On Apr 20, 2020, at 11:25, Brandt Bucher <brandtbucher@gmail.com> wrote:
I disagree. In my own personal experience, ~80% of the time when I use `zip` there is an assumption that all of the iterables are the same length.
Sure, but I think cases where you want that assumption _checked_ are a lot less common. There are lots of postconditions that you assume just as often as “x, y, and z are fully consumed” and just as rarely want to check, so we don’t need to make it easy to check every possible one of them. As I said, wanting to check does come up sometimes—I know I have written this myself at least once, and I’d be a little surprised if it’s not in more-itertools. But often enough to be a (flag on a) builtin?

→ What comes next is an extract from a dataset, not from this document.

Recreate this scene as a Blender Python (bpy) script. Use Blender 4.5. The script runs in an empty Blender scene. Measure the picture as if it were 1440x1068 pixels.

I’ve also written a zip that uses the length of the first rather than the shortest or longest, and a zip that skips rather than filling past the end of short inputs, and there are probably other variations that come up occasionally. But if they don’t come up that often, and are easy to write yourself, is there really a problem that needs to be fixed? And even if checking is the most common option after the default, it seems like a weird API to have some options for what to do at the end as keyword parameter flags and other options as entirely separate functions. Maybe a flag for longest (or a single at_end parameter with an enum of different end-behaviors truncate, check, fill, skip where the signature can immediately show you that the default is truncate) would be a better design if you were doing Python from scratch, but I think the established existence of zip_longest pushes us the other way.